Rovio, makers of Angry Birds, eyeing IPO in 2012

Mon, Oct 17, 2011

News

Angry Birds may very well be the most addicting iOS game ever made. Hell, it got me hooked and I can proudly, or perhaps shamefully, boast that I’ve beaten every Angry Birds level ever created. Yep, I’m pretty adept at finding time to waste.

Building on the success of Angry Birds as a video game, the company behind the game – Rovio – has proven quite adept at branching out into other realms and leveraging the Angry Birds name across various industries. From movies to stuffed animals, anything that can be tied into the Angry Birds has been given the Rovio stamp of approval. It’s worth noting, while we’re on the topic, that Rovio CEO Peter Vesterbecka has previously thanked Apple for creating a platform which enabled Angry Birds to thrive, and pardon the pun, take off.

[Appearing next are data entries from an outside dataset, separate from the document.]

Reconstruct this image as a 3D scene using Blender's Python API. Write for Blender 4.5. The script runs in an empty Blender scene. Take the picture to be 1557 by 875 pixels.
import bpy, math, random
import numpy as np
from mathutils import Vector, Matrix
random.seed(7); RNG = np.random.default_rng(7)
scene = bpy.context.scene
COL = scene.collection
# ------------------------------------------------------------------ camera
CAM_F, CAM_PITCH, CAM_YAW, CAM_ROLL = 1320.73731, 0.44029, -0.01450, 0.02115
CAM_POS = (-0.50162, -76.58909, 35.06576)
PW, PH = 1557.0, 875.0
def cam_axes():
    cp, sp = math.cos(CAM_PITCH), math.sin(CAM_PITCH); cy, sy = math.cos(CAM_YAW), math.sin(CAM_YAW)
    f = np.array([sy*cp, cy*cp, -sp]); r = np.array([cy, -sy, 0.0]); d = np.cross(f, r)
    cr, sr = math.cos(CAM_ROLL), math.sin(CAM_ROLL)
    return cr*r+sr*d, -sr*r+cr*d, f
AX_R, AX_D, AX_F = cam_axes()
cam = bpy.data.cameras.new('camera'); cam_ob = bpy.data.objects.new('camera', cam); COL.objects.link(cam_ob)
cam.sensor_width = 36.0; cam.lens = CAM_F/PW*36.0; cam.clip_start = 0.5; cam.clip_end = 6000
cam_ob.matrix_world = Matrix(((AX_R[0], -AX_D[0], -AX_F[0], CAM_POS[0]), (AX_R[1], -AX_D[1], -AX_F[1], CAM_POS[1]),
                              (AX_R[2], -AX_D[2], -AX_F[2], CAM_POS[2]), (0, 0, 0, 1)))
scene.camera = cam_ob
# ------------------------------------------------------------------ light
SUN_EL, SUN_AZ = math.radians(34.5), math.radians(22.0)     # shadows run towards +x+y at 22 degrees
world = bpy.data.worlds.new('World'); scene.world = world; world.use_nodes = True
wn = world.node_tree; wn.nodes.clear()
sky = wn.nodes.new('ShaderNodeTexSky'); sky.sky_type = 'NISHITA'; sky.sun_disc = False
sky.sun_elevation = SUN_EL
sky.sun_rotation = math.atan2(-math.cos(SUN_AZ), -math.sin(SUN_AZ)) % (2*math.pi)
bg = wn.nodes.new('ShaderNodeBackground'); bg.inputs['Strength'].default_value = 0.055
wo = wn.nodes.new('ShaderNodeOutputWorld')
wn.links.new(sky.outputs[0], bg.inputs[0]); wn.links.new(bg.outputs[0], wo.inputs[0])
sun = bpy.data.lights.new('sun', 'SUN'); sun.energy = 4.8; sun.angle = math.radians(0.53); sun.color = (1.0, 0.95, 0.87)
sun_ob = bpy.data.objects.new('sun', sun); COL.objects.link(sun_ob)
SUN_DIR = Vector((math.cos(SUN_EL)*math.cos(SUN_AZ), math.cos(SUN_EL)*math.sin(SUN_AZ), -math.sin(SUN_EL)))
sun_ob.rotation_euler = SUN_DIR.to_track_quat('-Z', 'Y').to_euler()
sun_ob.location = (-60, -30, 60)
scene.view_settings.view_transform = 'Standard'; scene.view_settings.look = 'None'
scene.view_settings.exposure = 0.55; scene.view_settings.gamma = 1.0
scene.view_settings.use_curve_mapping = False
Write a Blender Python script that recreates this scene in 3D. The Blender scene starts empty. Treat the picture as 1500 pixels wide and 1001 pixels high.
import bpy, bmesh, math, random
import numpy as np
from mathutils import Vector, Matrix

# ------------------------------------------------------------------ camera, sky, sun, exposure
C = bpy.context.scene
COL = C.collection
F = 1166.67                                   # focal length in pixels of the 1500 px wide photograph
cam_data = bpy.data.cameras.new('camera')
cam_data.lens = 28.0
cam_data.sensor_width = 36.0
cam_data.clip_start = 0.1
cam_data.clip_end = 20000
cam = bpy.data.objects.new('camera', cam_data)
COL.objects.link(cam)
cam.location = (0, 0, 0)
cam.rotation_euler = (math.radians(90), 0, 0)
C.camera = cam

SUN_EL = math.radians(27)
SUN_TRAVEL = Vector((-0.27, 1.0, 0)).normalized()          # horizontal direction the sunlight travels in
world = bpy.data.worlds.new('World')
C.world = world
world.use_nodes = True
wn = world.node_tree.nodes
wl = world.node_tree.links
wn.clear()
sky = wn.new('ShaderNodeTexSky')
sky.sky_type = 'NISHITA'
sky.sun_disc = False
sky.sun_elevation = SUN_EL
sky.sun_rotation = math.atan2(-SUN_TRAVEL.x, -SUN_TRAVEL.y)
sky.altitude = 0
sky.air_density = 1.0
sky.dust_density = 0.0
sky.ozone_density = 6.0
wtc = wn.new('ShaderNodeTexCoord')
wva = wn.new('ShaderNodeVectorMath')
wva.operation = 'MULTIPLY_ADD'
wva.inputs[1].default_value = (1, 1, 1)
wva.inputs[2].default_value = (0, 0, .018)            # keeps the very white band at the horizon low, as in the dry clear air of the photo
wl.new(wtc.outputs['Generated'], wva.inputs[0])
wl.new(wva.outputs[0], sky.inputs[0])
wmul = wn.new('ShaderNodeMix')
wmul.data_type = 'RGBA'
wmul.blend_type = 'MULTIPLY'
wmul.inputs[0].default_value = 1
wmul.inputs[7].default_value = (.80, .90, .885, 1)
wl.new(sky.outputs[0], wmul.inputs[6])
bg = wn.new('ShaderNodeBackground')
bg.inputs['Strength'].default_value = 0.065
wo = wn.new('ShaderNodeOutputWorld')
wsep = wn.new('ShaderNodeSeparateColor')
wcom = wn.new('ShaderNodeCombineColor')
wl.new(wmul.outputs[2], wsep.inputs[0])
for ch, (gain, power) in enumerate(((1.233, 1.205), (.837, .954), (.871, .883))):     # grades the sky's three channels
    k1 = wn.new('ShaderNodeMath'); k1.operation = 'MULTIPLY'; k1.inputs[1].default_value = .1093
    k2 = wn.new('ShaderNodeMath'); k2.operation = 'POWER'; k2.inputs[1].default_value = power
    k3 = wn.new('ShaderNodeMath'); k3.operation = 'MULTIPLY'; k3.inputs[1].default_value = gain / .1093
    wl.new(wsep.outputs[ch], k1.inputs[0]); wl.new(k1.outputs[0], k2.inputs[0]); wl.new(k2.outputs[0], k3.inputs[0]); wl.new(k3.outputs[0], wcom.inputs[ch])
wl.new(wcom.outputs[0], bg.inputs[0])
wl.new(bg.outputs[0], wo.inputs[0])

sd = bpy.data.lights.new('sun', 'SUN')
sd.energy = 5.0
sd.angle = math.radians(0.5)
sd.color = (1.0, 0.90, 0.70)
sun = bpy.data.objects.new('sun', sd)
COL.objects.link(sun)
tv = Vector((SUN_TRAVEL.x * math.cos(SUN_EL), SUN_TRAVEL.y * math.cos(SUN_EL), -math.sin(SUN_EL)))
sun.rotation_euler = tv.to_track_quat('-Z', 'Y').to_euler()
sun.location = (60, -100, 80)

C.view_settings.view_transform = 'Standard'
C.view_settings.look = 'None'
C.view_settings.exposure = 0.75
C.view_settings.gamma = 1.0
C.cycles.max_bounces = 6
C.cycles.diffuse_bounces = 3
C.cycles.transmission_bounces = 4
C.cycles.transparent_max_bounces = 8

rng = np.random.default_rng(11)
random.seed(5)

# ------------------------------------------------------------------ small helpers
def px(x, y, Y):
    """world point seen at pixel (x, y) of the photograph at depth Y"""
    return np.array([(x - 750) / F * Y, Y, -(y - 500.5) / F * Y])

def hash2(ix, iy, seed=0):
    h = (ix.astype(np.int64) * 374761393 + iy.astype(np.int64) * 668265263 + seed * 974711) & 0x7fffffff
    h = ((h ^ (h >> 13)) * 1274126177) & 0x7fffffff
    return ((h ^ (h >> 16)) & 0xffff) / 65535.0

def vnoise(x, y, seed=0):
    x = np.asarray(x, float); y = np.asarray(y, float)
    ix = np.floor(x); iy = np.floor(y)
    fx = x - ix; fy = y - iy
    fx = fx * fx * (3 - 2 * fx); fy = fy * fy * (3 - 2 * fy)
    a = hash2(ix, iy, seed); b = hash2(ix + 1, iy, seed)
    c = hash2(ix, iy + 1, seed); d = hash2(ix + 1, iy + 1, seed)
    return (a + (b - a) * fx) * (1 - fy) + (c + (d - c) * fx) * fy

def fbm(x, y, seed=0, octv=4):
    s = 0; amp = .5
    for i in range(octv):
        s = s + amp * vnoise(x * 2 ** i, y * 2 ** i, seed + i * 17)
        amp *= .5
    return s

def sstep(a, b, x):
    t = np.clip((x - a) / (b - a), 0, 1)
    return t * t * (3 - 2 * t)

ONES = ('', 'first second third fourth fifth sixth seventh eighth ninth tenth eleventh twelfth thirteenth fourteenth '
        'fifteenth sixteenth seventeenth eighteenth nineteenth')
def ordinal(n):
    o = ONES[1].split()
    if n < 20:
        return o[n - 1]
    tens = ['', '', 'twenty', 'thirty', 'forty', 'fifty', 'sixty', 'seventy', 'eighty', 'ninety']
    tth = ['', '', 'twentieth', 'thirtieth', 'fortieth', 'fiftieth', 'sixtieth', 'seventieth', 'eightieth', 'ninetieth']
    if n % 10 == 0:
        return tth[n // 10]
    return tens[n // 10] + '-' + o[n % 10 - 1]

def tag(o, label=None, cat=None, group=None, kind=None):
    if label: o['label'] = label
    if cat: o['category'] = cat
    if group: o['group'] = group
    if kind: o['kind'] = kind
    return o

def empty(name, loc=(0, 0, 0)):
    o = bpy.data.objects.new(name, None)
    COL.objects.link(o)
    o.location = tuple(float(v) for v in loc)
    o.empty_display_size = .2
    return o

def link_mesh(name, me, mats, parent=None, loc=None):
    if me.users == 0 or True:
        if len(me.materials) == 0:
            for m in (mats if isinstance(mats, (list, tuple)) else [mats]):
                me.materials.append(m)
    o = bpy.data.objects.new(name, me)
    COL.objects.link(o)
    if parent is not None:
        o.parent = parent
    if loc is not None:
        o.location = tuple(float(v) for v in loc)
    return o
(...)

We really have Apple to thank, not just for helping to promote Angry Birds, but for creating the App Store to begin with. We got away from this carrier-dominated Soviet model. Other people decided on our behalf what was a good game and what was a bad game.

[Under the old system] I would have had to go to carrier and say, ‘We have this game where you have to slingshot birds at these green pigs. “They’d say ‘It’s not a poker game, we’re not interested.’

And Rovio may soon be thanking Apple for making an IPO possible.

Believe it or not, but Rovio is looking into an IPO, all built on the back of a little game where you fling birds into little green pigs.

In an interview with Bloomberg, Vesterbecka said that Rovio may offer an IPO as early as next year and is already worth more than $1 billion according to some estimates.

The Angry Birds brand also makes cash via advertising, in- game purchases and physical merchandise including T-shirts, Halloween costumes, stuffed toys and a cookbook. Rovio has benefitted from publicity, including a mention by Russian President Dmitri Medvedev, who praised Vesterbacka and Angry Birds this year “for creating an occupation for a huge number of officials who now know what to do with their leisure time.”

Merchandise is 10 to 20 percent of the business, and stuffed toys, priced $8.99 to $69.99 on the company’s website, are selling a million units a month, Vesterbacka said.

“We’re insanely profitable,” he said. “We are very, very profitable. We’re not a publicly traded company yet but we can fund our own growth.”

To date, Rovio has seen over 400 million downloads across a varying number of Angry Birds titles. But still, an IPO for a company whose claim to fame is simply Angry Birds?

It sounds crazy, but Vesterbecka does make a good point.

“Disney started as a black and white cartoon about this little mouse. Nintendo has been working on Mario for 26 years. Angry Birds is less than two years old.”